Sérgio Fernandes


by Alexandre Pomar, 2009


Para quem não acredita que exista um paradigma conceptual-minimalista (ou minimal-conceptualista?) - e menos ainda, se possível, que tal "paradigma" seja de passagem obrigatória, temos mais um pintor, ou a promessa de um pintor, porque eles se fazem com o tempo e a prática da profissão (e do talento, ou génio). É pelo menos mais uma aparição auspiciciosa, uma estreia brilhante - depois de uma passagem já notada pela última feira de Lisboa.

Pode começar-se seguindo os passos e a influência de um grande pintor, e é o caso. Nuno Viegas, um dos mais interessantes artistas revelados na presente década (n. 1977, 1ª exp. 2002, Arte Periférica), é aqui uma referência óbvia, desde o fôlego figurativo e ficcional até ao uso das tintas como materiais plásticos, matéricos (e são tb algumas mesmas tintas pouco convencionais). Mas afirmar influências, situar-se em diálogo com uma artista anterior e admirado, é uma prova de grandeza, quando se seguem as referências escolhidas com gosto afirmativo, ambição e risco.

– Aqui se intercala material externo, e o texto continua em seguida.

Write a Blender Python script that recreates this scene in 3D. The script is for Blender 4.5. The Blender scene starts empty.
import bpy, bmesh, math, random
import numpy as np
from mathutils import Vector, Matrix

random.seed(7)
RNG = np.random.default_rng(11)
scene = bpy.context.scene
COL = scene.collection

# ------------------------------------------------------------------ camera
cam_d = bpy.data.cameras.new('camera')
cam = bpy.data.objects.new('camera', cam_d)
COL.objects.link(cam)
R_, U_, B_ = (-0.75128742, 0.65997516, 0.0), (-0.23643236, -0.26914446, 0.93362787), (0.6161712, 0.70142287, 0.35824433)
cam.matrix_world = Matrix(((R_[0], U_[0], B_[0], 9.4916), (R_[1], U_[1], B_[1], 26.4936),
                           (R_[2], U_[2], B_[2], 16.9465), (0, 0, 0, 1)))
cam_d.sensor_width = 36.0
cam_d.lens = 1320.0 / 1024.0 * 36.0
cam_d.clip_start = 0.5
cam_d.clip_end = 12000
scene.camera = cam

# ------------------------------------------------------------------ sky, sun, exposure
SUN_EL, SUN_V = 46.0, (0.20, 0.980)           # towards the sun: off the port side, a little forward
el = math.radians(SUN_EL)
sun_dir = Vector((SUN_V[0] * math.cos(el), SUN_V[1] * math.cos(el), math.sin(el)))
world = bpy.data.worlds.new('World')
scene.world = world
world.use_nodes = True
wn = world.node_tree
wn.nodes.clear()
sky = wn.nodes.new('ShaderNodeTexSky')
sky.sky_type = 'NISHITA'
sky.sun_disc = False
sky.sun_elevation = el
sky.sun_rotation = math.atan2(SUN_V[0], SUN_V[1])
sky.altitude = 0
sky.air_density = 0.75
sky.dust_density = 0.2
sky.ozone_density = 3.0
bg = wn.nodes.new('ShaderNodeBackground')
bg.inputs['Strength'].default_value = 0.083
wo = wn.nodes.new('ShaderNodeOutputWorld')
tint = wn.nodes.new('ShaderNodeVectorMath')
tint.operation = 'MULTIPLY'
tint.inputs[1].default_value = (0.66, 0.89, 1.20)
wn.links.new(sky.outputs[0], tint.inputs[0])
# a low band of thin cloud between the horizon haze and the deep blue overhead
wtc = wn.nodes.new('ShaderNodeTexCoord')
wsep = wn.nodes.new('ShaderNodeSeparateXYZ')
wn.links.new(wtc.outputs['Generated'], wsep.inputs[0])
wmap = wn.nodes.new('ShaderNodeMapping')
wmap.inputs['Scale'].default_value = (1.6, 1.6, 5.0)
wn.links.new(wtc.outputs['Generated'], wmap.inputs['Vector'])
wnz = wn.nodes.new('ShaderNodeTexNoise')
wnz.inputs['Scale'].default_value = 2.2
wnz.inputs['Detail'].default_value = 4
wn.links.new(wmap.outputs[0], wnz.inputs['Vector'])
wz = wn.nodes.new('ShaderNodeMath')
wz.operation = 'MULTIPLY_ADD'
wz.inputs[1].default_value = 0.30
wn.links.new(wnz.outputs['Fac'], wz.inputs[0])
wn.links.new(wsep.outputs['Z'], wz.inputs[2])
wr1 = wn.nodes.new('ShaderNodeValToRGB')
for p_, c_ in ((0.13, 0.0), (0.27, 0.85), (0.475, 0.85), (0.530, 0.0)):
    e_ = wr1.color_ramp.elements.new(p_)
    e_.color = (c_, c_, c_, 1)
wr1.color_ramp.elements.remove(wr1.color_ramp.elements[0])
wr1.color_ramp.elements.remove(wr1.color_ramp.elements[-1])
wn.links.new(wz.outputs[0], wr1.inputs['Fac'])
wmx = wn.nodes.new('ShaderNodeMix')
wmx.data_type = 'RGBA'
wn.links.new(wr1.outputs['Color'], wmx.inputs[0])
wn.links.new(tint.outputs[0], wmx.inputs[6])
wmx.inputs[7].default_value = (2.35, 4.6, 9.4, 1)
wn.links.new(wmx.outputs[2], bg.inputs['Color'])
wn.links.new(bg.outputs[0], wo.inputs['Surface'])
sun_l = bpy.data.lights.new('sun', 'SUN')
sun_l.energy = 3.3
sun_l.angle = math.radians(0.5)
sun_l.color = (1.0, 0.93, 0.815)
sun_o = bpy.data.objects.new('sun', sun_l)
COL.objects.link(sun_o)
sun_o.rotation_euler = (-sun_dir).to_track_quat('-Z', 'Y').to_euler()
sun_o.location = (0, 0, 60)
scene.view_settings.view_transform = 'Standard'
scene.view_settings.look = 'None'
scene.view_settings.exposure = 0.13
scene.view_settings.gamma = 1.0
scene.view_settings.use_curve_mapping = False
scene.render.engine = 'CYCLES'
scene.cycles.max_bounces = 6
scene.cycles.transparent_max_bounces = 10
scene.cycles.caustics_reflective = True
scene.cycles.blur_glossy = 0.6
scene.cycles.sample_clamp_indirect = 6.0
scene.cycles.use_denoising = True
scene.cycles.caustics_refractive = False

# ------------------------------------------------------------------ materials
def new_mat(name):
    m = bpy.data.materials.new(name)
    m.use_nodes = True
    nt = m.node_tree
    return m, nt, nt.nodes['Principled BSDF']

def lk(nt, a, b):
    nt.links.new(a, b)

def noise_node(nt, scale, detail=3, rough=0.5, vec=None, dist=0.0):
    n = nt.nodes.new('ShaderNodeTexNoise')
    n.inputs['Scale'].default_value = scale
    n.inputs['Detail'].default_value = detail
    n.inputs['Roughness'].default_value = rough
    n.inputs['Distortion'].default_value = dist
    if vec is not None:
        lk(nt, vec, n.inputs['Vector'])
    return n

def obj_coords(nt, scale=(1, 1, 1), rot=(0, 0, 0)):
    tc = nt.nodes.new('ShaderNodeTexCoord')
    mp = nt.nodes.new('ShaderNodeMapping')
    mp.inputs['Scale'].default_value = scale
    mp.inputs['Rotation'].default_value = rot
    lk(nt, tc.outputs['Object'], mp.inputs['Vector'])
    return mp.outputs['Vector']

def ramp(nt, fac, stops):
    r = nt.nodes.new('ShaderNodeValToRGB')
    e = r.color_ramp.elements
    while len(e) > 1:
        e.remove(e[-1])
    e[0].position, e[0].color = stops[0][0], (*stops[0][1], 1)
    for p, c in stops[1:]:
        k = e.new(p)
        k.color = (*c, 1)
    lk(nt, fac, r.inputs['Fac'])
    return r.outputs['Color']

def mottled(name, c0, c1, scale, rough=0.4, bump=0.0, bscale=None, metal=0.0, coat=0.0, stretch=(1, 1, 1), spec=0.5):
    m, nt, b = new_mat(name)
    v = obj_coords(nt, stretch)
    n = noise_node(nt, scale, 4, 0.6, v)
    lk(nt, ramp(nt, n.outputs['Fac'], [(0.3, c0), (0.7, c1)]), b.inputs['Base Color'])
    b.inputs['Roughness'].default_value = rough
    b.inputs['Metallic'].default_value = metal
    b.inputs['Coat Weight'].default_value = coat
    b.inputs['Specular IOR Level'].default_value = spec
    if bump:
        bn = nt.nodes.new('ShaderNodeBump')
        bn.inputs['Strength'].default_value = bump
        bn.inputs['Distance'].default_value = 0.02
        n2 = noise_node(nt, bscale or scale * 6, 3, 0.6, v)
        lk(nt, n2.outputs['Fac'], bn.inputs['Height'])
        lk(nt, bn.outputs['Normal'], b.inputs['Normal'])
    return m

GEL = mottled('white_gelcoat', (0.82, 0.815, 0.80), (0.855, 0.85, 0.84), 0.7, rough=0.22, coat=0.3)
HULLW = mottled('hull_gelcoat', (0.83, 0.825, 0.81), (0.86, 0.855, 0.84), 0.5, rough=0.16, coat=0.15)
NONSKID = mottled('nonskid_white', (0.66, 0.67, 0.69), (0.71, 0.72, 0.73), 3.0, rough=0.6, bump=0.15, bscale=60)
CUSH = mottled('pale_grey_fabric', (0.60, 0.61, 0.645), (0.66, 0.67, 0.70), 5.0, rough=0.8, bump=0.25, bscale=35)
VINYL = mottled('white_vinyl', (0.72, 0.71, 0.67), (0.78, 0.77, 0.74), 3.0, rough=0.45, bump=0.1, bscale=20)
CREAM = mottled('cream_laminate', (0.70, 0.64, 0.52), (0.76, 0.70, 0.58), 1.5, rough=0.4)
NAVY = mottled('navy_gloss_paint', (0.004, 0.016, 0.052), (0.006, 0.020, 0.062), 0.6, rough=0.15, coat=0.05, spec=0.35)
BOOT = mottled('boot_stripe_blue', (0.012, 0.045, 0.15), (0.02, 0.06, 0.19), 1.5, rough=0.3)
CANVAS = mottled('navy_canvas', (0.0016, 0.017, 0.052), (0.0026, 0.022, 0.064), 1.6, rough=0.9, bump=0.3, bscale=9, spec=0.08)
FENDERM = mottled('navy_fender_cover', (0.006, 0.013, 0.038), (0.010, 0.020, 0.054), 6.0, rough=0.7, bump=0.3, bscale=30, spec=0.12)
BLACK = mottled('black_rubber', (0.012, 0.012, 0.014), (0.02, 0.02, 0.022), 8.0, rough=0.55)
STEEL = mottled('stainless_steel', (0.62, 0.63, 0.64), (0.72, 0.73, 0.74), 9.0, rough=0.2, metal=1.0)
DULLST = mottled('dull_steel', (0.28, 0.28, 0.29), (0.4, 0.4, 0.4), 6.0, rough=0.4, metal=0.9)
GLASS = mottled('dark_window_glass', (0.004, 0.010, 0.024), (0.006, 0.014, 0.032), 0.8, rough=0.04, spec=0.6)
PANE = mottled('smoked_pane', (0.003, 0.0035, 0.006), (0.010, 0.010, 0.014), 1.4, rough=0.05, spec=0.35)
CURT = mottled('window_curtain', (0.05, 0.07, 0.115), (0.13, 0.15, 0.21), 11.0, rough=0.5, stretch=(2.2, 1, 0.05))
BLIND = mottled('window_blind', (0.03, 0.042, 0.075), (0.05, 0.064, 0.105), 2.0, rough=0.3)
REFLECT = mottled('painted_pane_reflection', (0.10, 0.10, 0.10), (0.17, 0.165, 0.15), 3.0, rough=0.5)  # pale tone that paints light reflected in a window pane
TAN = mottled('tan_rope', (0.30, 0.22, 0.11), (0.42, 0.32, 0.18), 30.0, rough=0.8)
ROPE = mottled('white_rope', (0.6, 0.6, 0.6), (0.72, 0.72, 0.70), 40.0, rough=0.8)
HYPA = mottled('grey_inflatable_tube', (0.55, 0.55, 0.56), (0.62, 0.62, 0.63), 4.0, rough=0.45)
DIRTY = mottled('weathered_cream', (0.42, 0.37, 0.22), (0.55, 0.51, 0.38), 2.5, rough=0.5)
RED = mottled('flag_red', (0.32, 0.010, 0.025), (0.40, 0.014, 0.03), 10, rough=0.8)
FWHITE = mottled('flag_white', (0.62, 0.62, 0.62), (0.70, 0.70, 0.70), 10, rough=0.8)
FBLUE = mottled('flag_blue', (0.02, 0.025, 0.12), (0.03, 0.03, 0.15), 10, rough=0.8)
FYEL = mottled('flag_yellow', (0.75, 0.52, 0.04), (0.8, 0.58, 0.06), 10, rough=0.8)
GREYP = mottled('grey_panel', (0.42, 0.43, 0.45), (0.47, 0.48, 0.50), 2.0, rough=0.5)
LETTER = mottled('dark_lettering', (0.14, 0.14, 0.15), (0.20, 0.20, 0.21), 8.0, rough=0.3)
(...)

Neste caso, nesta pintura, o risco não é só o da invenção de uma situação ficcional e da ambição de figurar, mas também o exercício quase sempre impossível de desafiar a relação convencional entre figura e fundo, vivida não como um interdito, que não é, mas como um desafio, uma proeza. Dentro de uma caixa - o quadro, caixa perspéctica - o que está "fora" de cada crocodilo é aqui já um outro crocodilo, o emergir de outra figura a aparecer-reconhecer e não um "fundo" (paisagem ou espaço neutro ou "ambíguo") de que emerge. Poderia dizer-se que a pintura é aqui uma matéria convulsiva com que o quadro se faz, se vai fazendo no exercício de figurar, e se reconhece na relação do ver. Conheço poucas vezes em que um tal desafio se colocou explicitamente (e não sei se S.F. os conhece).

Outros crocodilos povoam os seus quadros (e já havia crocodilos em queda na arte Lisboa), e também ratos, um leão, sempre com composições ambiciosas onde a matéria permanece viva quando é já figura, representação. Sempre com um humor ágil, que não é caricatura sem serve qualquer literatura.